For more than 20 years, a different religious group in the village has hosted the service that emphasizes strong fellowship among the faiths.
Jews, Muslims, Christians and Mormons attended the 45-minute service Nov. 22 and donated clothes and food to the pantry.
The service’s money collection was divided among the Northfield Township Food Pantry, Youth Services’ Easing Fund and Glenview Police Citizens’ Emergency Assistance Fund.
Dan Fraser serves on the board of directors for Youth Services of Glenview/Northbrook.
“Last year we saw significant reduced funding from agencies such as United Way. Your donations helped 3,500 kids this year.
“Your generous contributions have continued to allow us to help the kids,” he said.
The Interfaith Thanksgiving Service was just hours after a truce ended the most deadly cross-border fighting between Israel and the Gaza Strip in four years.
The Rev. Mark Pendleton of Glenview New Church has been the service’s lead organizer since 2007.
“I don’t think what’s been happening along the Gaza Strip is a special impetuous for us getting together this year,” he said.
“But we would like to think it’s a good reason for us to stay linked together. In our individual hearts and minds, yes we want to be united.”
In his sermon Pendleton quoted parts of Abraham Lincoln’s proclamation in 1863 that made the last Thursday of November a national day of thanksgiving.
“To these bounties, which are so constantly enjoyed that we are prone to forget the source from which they come, others have been added, which are of so extraordinary a nature, that they cannot fail to penetrate and soften even the heart which is habitually insensible to the ever watchful providence of Almighty God,” stated the proclamation.

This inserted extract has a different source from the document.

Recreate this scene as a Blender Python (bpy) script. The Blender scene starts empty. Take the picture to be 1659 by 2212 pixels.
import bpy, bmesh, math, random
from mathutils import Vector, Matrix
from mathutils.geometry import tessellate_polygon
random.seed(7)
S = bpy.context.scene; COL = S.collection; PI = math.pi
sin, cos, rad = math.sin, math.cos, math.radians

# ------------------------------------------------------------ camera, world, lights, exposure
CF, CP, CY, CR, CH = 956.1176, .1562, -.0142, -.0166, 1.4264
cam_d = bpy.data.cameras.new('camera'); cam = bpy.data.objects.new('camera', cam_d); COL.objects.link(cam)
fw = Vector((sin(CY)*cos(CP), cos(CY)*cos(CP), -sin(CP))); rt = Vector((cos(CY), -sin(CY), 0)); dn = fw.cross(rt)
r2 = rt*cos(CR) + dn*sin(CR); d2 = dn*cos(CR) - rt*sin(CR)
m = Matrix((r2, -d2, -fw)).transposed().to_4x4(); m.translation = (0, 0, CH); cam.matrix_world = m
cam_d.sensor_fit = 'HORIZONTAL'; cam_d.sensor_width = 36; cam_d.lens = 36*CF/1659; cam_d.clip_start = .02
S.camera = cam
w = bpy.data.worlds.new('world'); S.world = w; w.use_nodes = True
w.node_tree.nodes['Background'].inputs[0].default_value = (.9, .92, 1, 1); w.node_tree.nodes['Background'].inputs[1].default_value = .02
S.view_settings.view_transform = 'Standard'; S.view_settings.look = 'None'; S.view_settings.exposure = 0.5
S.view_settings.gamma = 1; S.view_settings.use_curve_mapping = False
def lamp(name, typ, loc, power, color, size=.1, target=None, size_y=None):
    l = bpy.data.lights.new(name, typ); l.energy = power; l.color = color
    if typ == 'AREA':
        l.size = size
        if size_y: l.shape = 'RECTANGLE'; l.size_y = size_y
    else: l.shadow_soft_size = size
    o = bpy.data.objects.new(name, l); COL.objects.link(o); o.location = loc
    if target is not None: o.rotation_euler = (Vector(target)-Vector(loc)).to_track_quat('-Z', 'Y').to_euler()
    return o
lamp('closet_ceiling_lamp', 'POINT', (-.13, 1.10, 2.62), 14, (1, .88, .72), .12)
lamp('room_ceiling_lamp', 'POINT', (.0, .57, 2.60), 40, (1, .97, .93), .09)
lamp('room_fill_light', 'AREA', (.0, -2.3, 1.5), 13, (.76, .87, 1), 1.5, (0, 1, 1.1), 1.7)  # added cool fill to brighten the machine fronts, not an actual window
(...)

A member of Perpetual Help for 45 years, Glenview resident Pat Haverty said the Interfaith Service has continued because of the local clergy.
“It’s been the openness of the pastors and priests involved over the years,” she said.
Tom Hickey, pastor of Perpetual Help, said 10 people from different houses of worship attended the service, including Chicago Temple of the Church of Jesus Christ of Latter-Day Saints in Glenview.
“We gather as a community of Glenview, just like different people came together for the first time to be thankful here in America,” he said.
The Glenview Clergy Association sponsors the annual service.